Please output the data below exactly as given, starting at its first line and stopping after the line that contains "SC.cycles.sample_clamp_indirect = 4.0".
|---|
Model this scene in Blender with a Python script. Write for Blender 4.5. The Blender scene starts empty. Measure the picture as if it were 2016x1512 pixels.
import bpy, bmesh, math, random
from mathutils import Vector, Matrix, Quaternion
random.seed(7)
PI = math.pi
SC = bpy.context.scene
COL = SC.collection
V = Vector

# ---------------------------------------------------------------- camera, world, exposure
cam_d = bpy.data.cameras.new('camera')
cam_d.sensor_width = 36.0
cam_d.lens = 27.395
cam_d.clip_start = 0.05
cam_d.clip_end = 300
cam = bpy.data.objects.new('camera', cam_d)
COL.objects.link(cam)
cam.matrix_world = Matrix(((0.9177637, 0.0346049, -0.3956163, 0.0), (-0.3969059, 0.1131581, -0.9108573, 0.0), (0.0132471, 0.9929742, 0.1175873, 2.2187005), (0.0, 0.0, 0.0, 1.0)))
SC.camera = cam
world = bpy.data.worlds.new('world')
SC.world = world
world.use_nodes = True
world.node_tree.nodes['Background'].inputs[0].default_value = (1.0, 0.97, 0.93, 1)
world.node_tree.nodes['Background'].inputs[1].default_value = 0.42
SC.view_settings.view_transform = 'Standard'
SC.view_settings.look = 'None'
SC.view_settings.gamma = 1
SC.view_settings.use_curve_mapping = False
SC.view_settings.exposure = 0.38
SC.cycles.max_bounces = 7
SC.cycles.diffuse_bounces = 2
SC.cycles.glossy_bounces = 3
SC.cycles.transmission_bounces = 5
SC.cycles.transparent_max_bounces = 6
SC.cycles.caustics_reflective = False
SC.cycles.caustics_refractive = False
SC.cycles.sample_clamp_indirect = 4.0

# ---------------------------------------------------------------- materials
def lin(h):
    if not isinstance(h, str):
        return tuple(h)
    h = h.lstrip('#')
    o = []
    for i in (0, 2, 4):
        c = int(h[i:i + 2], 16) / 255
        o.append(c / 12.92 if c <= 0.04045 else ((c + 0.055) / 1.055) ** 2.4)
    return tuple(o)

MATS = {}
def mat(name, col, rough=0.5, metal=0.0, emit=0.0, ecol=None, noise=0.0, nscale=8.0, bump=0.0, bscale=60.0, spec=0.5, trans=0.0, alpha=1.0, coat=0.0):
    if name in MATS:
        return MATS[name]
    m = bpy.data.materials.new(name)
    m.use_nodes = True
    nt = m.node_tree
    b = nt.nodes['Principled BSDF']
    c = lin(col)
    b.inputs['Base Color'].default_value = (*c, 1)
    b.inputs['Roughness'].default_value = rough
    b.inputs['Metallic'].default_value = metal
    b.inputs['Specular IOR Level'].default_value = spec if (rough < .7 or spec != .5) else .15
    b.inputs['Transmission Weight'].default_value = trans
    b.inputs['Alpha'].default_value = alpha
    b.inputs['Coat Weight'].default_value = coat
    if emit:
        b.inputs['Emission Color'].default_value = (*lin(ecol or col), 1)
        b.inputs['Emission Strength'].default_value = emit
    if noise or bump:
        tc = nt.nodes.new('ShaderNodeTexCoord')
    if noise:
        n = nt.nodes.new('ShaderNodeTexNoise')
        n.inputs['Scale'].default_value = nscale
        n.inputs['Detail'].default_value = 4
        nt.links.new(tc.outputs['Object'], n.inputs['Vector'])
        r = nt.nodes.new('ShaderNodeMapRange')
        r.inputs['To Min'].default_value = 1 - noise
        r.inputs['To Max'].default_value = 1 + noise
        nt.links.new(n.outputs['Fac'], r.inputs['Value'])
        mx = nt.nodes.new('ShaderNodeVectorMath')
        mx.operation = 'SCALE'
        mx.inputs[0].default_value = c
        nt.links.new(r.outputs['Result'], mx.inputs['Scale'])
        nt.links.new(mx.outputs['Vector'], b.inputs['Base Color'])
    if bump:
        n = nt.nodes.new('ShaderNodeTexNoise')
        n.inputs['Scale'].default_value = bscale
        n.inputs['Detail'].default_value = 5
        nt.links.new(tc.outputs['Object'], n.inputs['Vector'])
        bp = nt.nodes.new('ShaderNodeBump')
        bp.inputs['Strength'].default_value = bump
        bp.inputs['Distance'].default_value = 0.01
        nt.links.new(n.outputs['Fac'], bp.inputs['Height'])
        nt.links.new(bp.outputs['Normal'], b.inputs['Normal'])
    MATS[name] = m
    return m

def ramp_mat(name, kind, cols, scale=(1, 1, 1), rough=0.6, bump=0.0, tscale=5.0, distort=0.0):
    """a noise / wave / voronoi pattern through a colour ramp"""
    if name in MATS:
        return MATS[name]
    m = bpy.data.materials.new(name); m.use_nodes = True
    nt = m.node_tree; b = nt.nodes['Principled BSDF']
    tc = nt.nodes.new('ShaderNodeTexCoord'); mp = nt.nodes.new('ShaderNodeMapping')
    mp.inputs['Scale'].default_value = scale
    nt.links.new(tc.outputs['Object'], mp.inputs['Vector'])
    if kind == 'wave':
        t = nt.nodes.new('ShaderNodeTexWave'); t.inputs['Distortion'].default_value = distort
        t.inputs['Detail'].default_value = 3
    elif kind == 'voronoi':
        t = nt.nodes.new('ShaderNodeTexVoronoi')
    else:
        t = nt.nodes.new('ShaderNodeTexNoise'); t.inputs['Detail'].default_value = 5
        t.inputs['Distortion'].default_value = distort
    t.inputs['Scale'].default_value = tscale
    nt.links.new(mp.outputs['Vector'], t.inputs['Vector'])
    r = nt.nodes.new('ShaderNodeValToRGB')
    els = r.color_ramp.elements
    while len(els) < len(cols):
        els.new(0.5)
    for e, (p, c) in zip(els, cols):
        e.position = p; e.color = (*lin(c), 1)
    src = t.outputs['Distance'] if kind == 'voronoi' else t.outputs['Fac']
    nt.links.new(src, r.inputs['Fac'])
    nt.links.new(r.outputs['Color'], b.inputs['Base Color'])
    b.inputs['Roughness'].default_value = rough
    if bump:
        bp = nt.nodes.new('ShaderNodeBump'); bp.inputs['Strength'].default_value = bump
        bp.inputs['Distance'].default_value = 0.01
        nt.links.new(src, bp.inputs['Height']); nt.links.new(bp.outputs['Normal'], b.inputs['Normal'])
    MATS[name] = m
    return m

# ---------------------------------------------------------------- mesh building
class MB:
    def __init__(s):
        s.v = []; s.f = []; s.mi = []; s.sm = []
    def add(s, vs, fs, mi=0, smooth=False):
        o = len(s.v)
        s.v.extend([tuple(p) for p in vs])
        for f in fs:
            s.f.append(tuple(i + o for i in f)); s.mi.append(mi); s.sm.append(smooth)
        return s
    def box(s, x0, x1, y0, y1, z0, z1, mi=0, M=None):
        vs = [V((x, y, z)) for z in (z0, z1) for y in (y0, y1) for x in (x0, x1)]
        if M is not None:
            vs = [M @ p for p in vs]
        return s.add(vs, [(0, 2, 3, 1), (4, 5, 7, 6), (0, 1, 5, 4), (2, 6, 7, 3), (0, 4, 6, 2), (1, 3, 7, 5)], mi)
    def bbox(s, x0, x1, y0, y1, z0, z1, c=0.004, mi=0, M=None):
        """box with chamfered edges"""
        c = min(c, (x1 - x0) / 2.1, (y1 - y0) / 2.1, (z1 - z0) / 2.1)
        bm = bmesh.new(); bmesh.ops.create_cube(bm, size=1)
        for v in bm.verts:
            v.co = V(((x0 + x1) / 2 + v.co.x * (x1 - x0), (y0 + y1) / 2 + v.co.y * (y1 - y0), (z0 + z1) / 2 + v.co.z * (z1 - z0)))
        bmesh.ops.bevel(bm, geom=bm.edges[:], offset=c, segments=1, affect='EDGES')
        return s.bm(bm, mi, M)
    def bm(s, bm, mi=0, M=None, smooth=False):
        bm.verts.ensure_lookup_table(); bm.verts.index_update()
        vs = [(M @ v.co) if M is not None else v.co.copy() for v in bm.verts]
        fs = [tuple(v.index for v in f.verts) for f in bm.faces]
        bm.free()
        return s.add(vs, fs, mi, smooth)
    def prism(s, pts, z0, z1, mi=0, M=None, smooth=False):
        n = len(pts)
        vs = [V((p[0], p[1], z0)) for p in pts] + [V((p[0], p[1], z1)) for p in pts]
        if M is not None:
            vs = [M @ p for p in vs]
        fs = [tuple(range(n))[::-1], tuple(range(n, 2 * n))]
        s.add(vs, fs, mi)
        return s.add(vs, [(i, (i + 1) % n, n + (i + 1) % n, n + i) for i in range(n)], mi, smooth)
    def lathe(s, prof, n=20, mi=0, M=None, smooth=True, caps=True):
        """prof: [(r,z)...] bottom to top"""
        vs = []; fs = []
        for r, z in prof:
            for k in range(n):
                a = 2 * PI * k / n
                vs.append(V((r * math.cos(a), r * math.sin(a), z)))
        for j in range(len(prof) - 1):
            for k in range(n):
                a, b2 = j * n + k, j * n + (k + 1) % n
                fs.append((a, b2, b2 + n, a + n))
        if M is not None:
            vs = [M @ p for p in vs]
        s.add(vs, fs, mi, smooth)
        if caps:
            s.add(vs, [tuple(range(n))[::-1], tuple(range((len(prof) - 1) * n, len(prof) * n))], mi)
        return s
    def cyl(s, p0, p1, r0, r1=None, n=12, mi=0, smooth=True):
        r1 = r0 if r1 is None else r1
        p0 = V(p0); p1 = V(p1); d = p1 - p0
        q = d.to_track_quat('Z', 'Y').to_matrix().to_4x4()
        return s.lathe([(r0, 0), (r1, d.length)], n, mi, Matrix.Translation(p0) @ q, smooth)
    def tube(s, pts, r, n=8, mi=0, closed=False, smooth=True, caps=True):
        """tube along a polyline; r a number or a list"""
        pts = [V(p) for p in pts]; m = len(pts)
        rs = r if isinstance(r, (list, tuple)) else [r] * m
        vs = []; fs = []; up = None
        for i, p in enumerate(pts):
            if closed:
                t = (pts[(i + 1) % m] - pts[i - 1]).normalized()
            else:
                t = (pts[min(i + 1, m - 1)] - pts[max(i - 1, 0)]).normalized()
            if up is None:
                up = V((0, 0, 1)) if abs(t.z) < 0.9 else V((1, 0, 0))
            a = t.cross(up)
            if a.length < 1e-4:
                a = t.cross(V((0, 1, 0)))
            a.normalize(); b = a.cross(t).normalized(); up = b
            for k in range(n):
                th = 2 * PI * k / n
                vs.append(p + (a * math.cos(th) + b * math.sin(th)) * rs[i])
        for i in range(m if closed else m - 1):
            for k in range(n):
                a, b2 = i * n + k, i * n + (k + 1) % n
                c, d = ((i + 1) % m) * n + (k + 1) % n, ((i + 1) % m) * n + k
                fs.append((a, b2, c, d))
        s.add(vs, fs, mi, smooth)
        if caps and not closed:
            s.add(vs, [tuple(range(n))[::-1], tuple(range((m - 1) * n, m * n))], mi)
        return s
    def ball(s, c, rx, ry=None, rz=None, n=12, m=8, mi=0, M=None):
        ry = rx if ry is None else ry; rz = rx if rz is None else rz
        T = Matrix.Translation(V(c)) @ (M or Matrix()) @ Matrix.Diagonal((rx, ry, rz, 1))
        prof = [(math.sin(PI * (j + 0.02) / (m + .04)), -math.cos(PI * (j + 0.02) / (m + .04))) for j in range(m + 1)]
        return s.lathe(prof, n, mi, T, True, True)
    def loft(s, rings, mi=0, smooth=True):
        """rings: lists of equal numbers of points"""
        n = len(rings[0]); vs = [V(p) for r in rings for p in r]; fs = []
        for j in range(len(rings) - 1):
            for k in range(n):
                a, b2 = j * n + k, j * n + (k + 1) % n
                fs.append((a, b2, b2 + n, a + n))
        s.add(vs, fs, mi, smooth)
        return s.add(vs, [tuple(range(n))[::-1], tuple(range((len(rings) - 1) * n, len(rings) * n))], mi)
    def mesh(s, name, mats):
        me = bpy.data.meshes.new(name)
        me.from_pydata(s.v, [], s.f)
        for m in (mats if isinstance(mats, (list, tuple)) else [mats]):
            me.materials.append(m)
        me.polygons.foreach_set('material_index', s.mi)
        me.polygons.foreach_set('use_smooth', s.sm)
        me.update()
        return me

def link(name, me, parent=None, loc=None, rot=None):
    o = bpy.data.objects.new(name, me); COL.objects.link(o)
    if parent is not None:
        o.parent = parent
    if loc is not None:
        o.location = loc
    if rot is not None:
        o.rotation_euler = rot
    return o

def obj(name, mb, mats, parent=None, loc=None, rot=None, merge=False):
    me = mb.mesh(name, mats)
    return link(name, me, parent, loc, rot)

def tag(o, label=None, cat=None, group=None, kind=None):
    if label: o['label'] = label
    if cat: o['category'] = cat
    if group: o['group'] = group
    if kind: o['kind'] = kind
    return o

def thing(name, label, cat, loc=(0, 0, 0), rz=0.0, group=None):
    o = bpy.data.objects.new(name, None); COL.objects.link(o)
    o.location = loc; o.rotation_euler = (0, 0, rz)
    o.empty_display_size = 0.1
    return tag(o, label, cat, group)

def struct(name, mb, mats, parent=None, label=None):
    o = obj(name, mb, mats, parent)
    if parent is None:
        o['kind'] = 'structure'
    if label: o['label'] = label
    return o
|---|
Written answer:
Model this scene in Blender with a Python script. Write for Blender 4.5. The Blender scene starts empty. Measure the picture as if it were 2016x1512 pixels.
import bpy, bmesh, math, random
from mathutils import Vector, Matrix, Quaternion
random.seed(7)
PI = math.pi
SC = bpy.context.scene
COL = SC.collection
V = Vector

# ---------------------------------------------------------------- camera, world, exposure
cam_d = bpy.data.cameras.new('camera')
cam_d.sensor_width = 36.0
cam_d.lens = 27.395
cam_d.clip_start = 0.05
cam_d.clip_end = 300
cam = bpy.data.objects.new('camera', cam_d)
COL.objects.link(cam)
cam.matrix_world = Matrix(((0.9177637, 0.0346049, -0.3956163, 0.0), (-0.3969059, 0.1131581, -0.9108573, 0.0), (0.0132471, 0.9929742, 0.1175873, 2.2187005), (0.0, 0.0, 0.0, 1.0)))
SC.camera = cam
world = bpy.data.worlds.new('world')
SC.world = world
world.use_nodes = True
world.node_tree.nodes['Background'].inputs[0].default_value = (1.0, 0.97, 0.93, 1)
world.node_tree.nodes['Background'].inputs[1].default_value = 0.42
SC.view_settings.view_transform = 'Standard'
SC.view_settings.look = 'None'
SC.view_settings.gamma = 1
SC.view_settings.use_curve_mapping = False
SC.view_settings.exposure = 0.38
SC.cycles.max_bounces = 7
SC.cycles.diffuse_bounces = 2
SC.cycles.glossy_bounces = 3
SC.cycles.transmission_bounces = 5
SC.cycles.transparent_max_bounces = 6
SC.cycles.caustics_reflective = False
SC.cycles.caustics_refractive = False
SC.cycles.sample_clamp_indirect = 4.0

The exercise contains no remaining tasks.